PARIS -- The yen is crumbling. The conventional wisdom is that if it is to crash to YEN 160 against the US dollar, the Chinese yuan won't stand and the Hong Kong dollar peg will also go. If that happens, what will be the justifiable value of the baht, which is now fluctuating between Bt43-Bt44 to the US dollar?

A view from Europe is that wilting Asia is facing tough luck. There is no end in sight to the foreign exchange crisis. But the European experience in striving for a monetary union might be useful. Jean-Paul Fitoussi, a well-known French economist and head of a think-tank, believes that a single Europe will be better off after it formally adopts the euro at the beginning of 1999 for it will transform the region into a powerful economic continent.

More importantly, by transferring the monetary policy to the European central bank, European Union member countries will have less burden, at least on the monetary side, since with the adoption of the euro, they will not have to be in the business of defending their currencies like before, Fitoussi says. The European Union members then can focus more on managing their individual fiscal policy, which, however, will have to be kept within the broad criteria framework.

Finance Minister Tarrin Nimmanahaeminda is almost at his wit's end over the baht crisis. He has repeatedly come out to talk about stability, although the baht, floated on July 2 last year, has yet to find its equilibrium. The appropriate value of the baht, he says, is defined as a level that boosts the competitiveness of Thai exports and attracts foreign capital back to Thailand. ''Efforts to stabilise the baht mean that it should not be too strong nor too weak. If it's too strong, it will hurt exports. If it's too weak, it will affect interest rates and lead to capital outflow,'' he says.

Yet so far the baht, which managed to range between Bt38-Bt39/US dollar over the past two or three months before slipping back to Bt43 over the past two weeks, is holding some ground because of the high interest rate policy. The burden or the cost of the monetary policy is so enormous that it is swiftly killing the real sector or domestic businesses.

Economic growth has been revised to a negative 6 per cent as a result of the high cost of borrowings. Elsewhere in the region interest rates have also been kept sky-high to prevent the currencies from running away.

Even countries with sound macro-economic fundamentals -- like Singapore for instance -- are not immune to the external shocks. Fitoussi says the European monetary model might be suitable for an Asia looking for more currency stability. For individual small and vulnerable economies, maintaining a floating foreign exchange regime is no answer to achieving macro-economic stability because the movements in the globalisation of the financial markets, equally beneficial and destructive, are so unpredictable.

Fitoussi says looking into the future there will be very small room for mistakes a country can afford to make otherwise it stands to face a financial crisis.

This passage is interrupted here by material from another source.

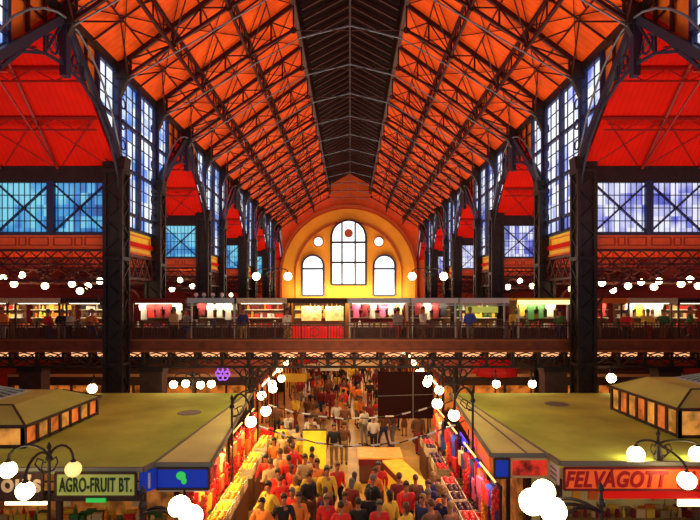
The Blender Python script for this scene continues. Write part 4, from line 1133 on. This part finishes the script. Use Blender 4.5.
def person_set(name, pose, female=False):
    J = skeleton(pose)
    v, e_, r_ = graph(J, E_ALL)
    # five fingers rooted in each palm
    for n, s in (('L',-1),('R',1)):
        hi = len(v)
        base = next(i for i, p in enumerate(v) if p == J['ha'+n])
        hd = Vector(J['ha'+n]); wr = Vector(J['wr'+n]); d = (hd-wr).normalized()
        for q, (off, ln) in enumerate(((-.028,.065),(-.010,.078),(.010,.072),(.028,.055))):
            pass
    body = skin_mesh(name+'_body', v, e_, r_)
    bm = bmesh.new(); bm.from_mesh(body)
    f = MB()
    for n, s in (('L',-1),('R',1)):
        hd = Vector(J['ha'+n]); wr = Vector(J['wr'+n]); d = (hd-wr).normalized()
        for off, ln in ((-.028,.06),(-.010,.074),(.010,.068),(.028,.052)):
            a = hd+Vector((0,off,0))-d*.01; b = a+d*ln*.6; c = b+d*ln*.45+Vector((-s*.018,0,0))
            f.tube([a,b,c], [.010,.009,.007], 5)
        a = wr+d*.03+Vector((0,-.02,0)); f.tube([a, a+Vector((-s*.01,-.03,0))+d*.025, a+Vector((-s*.012,-.038,0))+d*.055], [.011,.010,.008], 5)
    hx, hy, hz = J['hd1']
    f.ball((hx,hy-.10,hz-.05), .016, 6, 4, .8, 1, 1.3)                 # nose
    f.ball((hx-.082,hy,hz-.04), .024, 6, 4, .4, .8, 1.2); f.ball((hx+.082,hy,hz-.04), .024, 6, 4, .4, .8, 1.2)
    me2 = f.mesh('tmpf'); bm.from_mesh(me2); bm.to_mesh(body); bm.free()
    for p in body.polygons: p.use_smooth = True
    up = [('pel','sp'),('sp','ch'),('ch','nk')]
    for n in 'LR': up += [('ch','sh'+n),('sh'+n,'eb'+n),('eb'+n,'wr'+n)]
    Jj = dict(J); Jj['pel'] = (0,0,.86); Jj['nk'] = (0,0,1.46)
    jack = skin_mesh(name+'_jacket', *graph(Jj, up, 1.2, {'pel': (.15,.12), 'sp': (.13,.105), 'ch': (.165,.13), 'nk': .07, 'wr': .036, 'eb': .05, 'sh': .08}))
    lo = []
    for n in 'LR': lo += [('pel','hp'+n),('hp'+n,'kn'+n),('kn'+n,'an'+n)]
    Jt = dict(J)
    if female:
        lo = [('pel','hm')]; Jt['hm'] = (0,-.02,.5)
        trou = skin_mesh(name+'_skirt', [(0,0,.98),(0,0,.85),(0,-.01,.65),(0,-.02,.48)], [(0,1),(1,2),(2,3)], [(.14,.12),(.17,.14),(.19,.17),(.21,.2)])
    else:
        trou = skin_mesh(name+'_trousers', *graph(Jt, lo, 1.18, {'an': .055}))
    h = MB()
    h.ball((hx,hy+.018,hz+.012), .10, 12, 8, .92, 1.02, 1.05)
    if female: h.ball((hx,hy+.06,hz-.09), .085, 10, 6, .95, .55, 1.5)
    hm = h.mesh(name+'_hair', None, True); hm.materials.append(None)
    # cut the hair away from the face
    bm = bmesh.new(); bm.from_mesh(hm)
    bmesh.ops.delete(bm, geom=[q for q in bm.verts if q.co.y < hy-.045 and q.co.z < hz+.035], context='VERTS'); bm.to_mesh(hm); bm.free()
    shm = []
    for n in 'LR':
        sh = MB(); a, t_ = Vector(J['an'+n]), Vector(J['to'+n]); sh.tube([a+Vector((0,.04,-.04)), a+Vector((0,-.02,-.035)), t_+Vector((0,-.04,0))], [.042,.052,.036], 8)
        shm.append(sh.mesh(name+'_shoe', dark_m, True))
    return (body, jack, trou, hm, shm, female)
poses = [dict(stride=1.0, arm=(1,-1), elbow=(.1,.1)), dict(stride=-.9, arm=(-1,1), elbow=(.7,.1)), dict(stride=.1, arm=(0,0), elbow=(.0,.0)),
         dict(stride=.2, arm=(0,0), elbow=(.9,.8)), dict(stride=.6, arm=(-.5,.5), elbow=(.2,.8))]
SETS = [person_set('p%d' % i, p, False) for i, p in enumerate(poses)] + [person_set('f0', dict(stride=.4, arm=(.3,-.3), elbow=(.2,.6), wide=.9), True), person_set('f1', dict(stride=.1, arm=(0,0), elbow=(.8,.1), wide=.9), True)]
hairc = {'black': mat('hair_black', (.012,.009,.008), .5), 'brown': mat('hair_brown', (.09,.035,.015), .5), 'fair': mat('hair_fair', (.30,.16,.05), .5), 'grey': mat('hair_grey', (.13,.12,.11), .6)}
BPK = MB(); BPK.ball((0,0,0), .2, 10, 8, .85, .5, 1.15); BPK.ball((0,.09,-.06), .12, 8, 6, .9, .5, .9); BPK = BPK.mesh('backpack', None, True); BPK.materials.append(None)
combos = [(a, b, c) for a in cloth_cols for b in ('black','navy','brown','grey','khaki','maroon') for c in ('black','brown','black','brown','fair','grey')]
combos = list(dict.fromkeys(combos))
random.shuffle(combos); combos.sort(key=lambda c: c[2] in ("fair", "grey") and random.random() < .7)
def pop_combo(pref=None):
    for i, c in enumerate(combos):
        if pref is None or c[0] in pref: return combos.pop(i)
    return combos.pop()
posen = ['striding', 'raising a hand', 'standing', 'hands forward', 'strolling', 'walking', 'standing']
def person(x, y, z, rz, where, pref=None, k=None, pack=False):
    k = random.randrange(7) if k is None else k
    body, jack, trou, hm, shm, fem = SETS[k]
    a, b, c = pop_combo(pref)
    sc_ = random.uniform(.94,1.06)*(.94 if fem else 1)
    o = inst('person', body, skin_m, (x,y,z+.0), rz, (sc_,)*3)
    tag(o, 'person in %s top, %s %s, %s hair, %s, %s' % (a, b, 'skirt' if fem else 'trousers', c, posen[k], where), 'person', 'people in the market')
    inst('jacket', jack, CM[a], (0,0,0), 0, (1,1,1), o); inst('skirt' if fem else 'trousers', trou, CM[b], (0,0,0), 0, (1,1,1), o)
    inst('hair', hm, hairc[c], (0,0,0), 0, (1,1,1), o); [inst('shoe', q, None, (0,0,0), 0, (1,1,1), o) for q in shm]
    if pack:
        d = Matrix.Rotation(rz, 4, 'Z') @ Vector((0,.19,0)); cc = random.choice(['red','black','navy','orange','yellow'])
        bp = inst('backpack', BPK, CM[cc], (x+d.x, y+d.y, z+1.25*sc_), rz, (sc_,)*3)
        tag(bp, '%s backpack on the person in %s top, %s lower clothes, %s hair' % (cc, a, b, c), 'backpack', 'backpacks')
    return o
placed = []
def free(x, y, d=.48):
    return all((x-a)**2+(y-b)**2 > d*d for a, b in placed)
# two dark figures standing out in the middle of the aisle
person(px2x(334, 21.6), 21.6, 0, 0, 'in the middle of the aisle', ['black'], 2); placed.append((px2x(334,21.6), 21.6))
person(px2x(344, 22.2), 22.2, 0, 0, 'in the middle of the aisle', ['brown'], 2); placed.append((px2x(344,22.2), 22.2))
random.seed(21)
keep_clear = lambda x, y: (.0 < x < 2.3 and 19.4 < y < 21.4) or (1.1 < x < 2.9 and 16 < y < 19.9) or (-2.0 < x < -.5 and 18.7 < y < 19.7) or (-.9 < x < .1 and 18.6 < y < 23)
for reg, n, (xa, xb), (ya, yb), pref in (
    ('in the dense crowd', 30, (-2.3, 1.6), (13.4, 17.0), ['red','orange','yellow','maroon','black']),
    ('by the dark stalls', 16, (1.6, 2.6), (13.3, 16.0), ['black','maroon','navy','brown']),
    ('by the fruit benches', 20, (-2.9, -1.2), (16.8, 22.0), ['red','orange','yellow','maroon','red','cream']),
    ('below the walkway', 20, (-3.8, 3.8), (22.0, 27.0), ['red','black','brown','white','maroon','cream']),
    ('far down the aisle', 76, (-4.2, 4.2), (27.0, 46.0), ['red','black','brown','maroon','orange','yellow'])):
    c = 0; tries = 0
    while c < n and tries < 900:
        tries += 1; x, y = random.uniform(xa, xb), random.uniform(ya, yb)
        if keep_clear(x, y) or not free(x, y): continue
        if abs(abs(x)-4.0) < .3 and y < 27.5 or (abs(x) > 3.4 and 23 < y < 24.3): continue
        placed.append((x, y)); c += 1
        person(x, y, 0, random.choice([0, math.pi, math.pi, .6, -.7, 2.5, -2.4])+random.uniform(-.3,.3), reg, pref, pack=(c % 5 == 0 and ya < 20))
# people on the walkway
for px, pref, k in ((62,['brown'],3),(70,['white'],2),(48,['maroon'],4),(2,['black'],2),(92,['black'],1),(174,['black'],2),(186,['brown'],3),(243,['navy'],2),(287,['white'],4),(398,['grey'],0),(423,['white'],1),(470,['black'],3),(513,['brown'],2),(560,['green'],4),(627,['red'],2),(648,['maroon'],0),(664,['yellow'],3),(690,['black'],1)):
    person(px2x(px, 24.1), 24.1, DZ, random.choice([0, math.pi, .8, -.9, 2.6]), 'on the upper walkway', pref, k)

# ------------------------------------------------------------------ hanging signs and goods in the far aisle
k = 0
for i, (x, y, z, w_, h_, c) in enumerate(((-3.0,28.5,2.9,1.3,.45,'yellow'),(-1.2,31,3.1,1.1,.4,'white'),(1.0,33,3.0,1.5,.4,'cream'),(-2.9,36,3.0,1.4,.5,'red'),(.2,38,3.2,1.8,.35,'white'),(2.9,41,3.1,1.3,.5,'red'),(-1.4,44,3.1,1.4,.4,'orange'),(1.8,48,3.2,1.6,.5,'white'))):
    t = thing('aisle_banner', '%s banner hung above the far aisle, %s beyond the walkway' % (c, ORD[i]), 'banner', (x, y, 0), 0, 'banners over the far aisle')
    MB().box(-w_/2,w_/2,-.03,.03,z-h_,z).build('panel', CM[c], t)
    mb = MB(); 
    for q in (-w_/2+.1, w_/2-.1): mb.bar((q,0.04,0),(q,0.04,z),.04)
    mb.build('pole', iron_m, t)
for s in (-1, 1):
    for j in range(10):
        y = 28.2+j*3.0
        t = thing('aisle_lamp', 'small post lamp in the far aisle, %s, %s beyond the walkway' % (SIDE[s], ORD[j]), 'lamp', (s*4.3, y, 0), 0, 'far aisle lamps')
        MB().tube([(0,0,0),(0,0,3.3),(-s*.25,0,3.55),(-s*.5,0,3.3)], .035, 6).build('post', iron_m, t)
        inst('globe', GLOBE, globe_far, (-s*.5,0,3.15), 0, (.17,)*3, t)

While the European economies have reverted to a fixed exchange rate, the Asian economies have taken a leap of faith into the floated currency regime. Bank of America's latest research report (June 1998) on ''EMU: An Asian Perspective'' indicates that it may be worthwhile for the Asian economies to consider the European Monetary Union-type arrangement at some stage.

''This is so despite the disruption caused by the Asian forex crisis,'' the report says. ''Countries in question may include core Asean economies and those of Greater China -- the People's Republic of China, Taiwan and Hong Kong.

''It remains important to differentiate between the likelihood of significant divergences in the paths of some Asian economies following the forex crisis and their sound longer-term prospects.

''If anything, imposition of IMF programmes in three Asean economies, and the process of consolidation in the banking and financial sectors of Asian countries such as the People's Republic of China will benefit any future development towards increased monetary cooperation and coordination.''

In the meantime, Europe will be relatively immune to the Asia flu because of the fact that the region is largely driven by domestic-led growth. Fitoussi says there is a 2 per cent surplus in external trade of gross domestic product of Western European economies. This means that European companies won't over-burden themselves with debts for business expansion but will rely largely on their accumulated earnings. France, Germany and Italy are also expanding at 2 to 3 per cent in 1998 and 1999. Inflation is also low, 1 per cent in France and 1.4 per cent in 11 other European economies.

''During the past four years, the French business sector has enjoyed a net creditor position. This has enabled them to prosper. But it can also be explained by the sound monetary policy in the past,'' Fitoussi says.